The vale, by eagle-haunted cliffs o'erhung,

The valley of Glencoe, unparalleled in its scenery for gloomy grandeur, is to this day frequented by eagles. When I visited the spot within a year ago, I saw several perch at a distance. Only one of them came so near me that I did not wish him any nearer. He favored me with a full and continued view of his noble person, and, with the exception of the African eagle which I saw wheeling and hovering over a corps of the French army that were marching from Oran, and who seemed to linger over them with delight at the sound of their trumpets, as if they were about to restore his image to the Gallic standard, I never saw a prouder bird than this black eagle of Glencoe.

I was unable, from a hurt in my foot, to leave the carriage; but the guide informed me that, if I could go nearer the sides of the glen, I should see the traces of houses and gardens once belonging to the unfortunate inhabitants.
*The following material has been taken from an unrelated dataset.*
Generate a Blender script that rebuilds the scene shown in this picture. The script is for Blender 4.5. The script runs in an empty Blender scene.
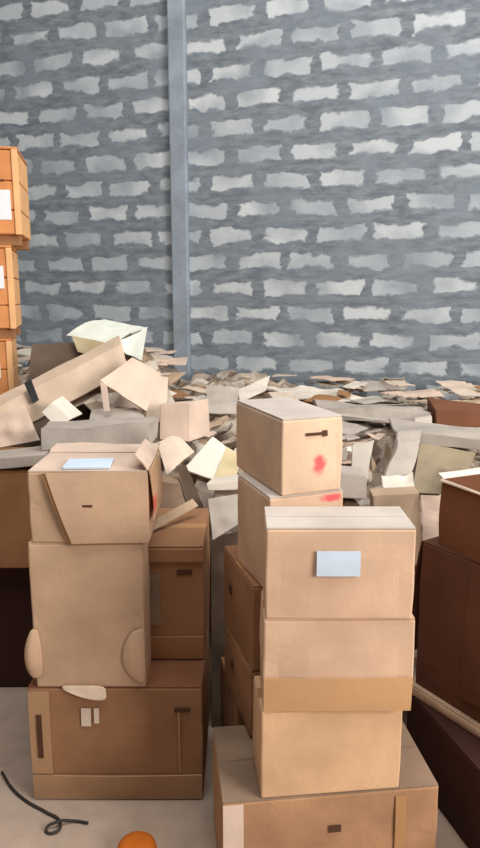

As it was, I never saw a spot where I could less suppose human beings to have ever dwelt. I asked the guide how these eagles subsisted; he replied, "On the lambs and the fawns of Lord Breadalbane." "Lambs and fawns!" I said; "and how do they subsist? for I cannot see verdure enough to graze a rabbit. I suspect," I added, "that these birds make the cliffs only their country-houses, and that they go down to the Lowlands to find their provender." "Ay, ay," replied the Highlander, "it is very possible, for the eagle can gang far for his breakfast."

Page 358, line 15.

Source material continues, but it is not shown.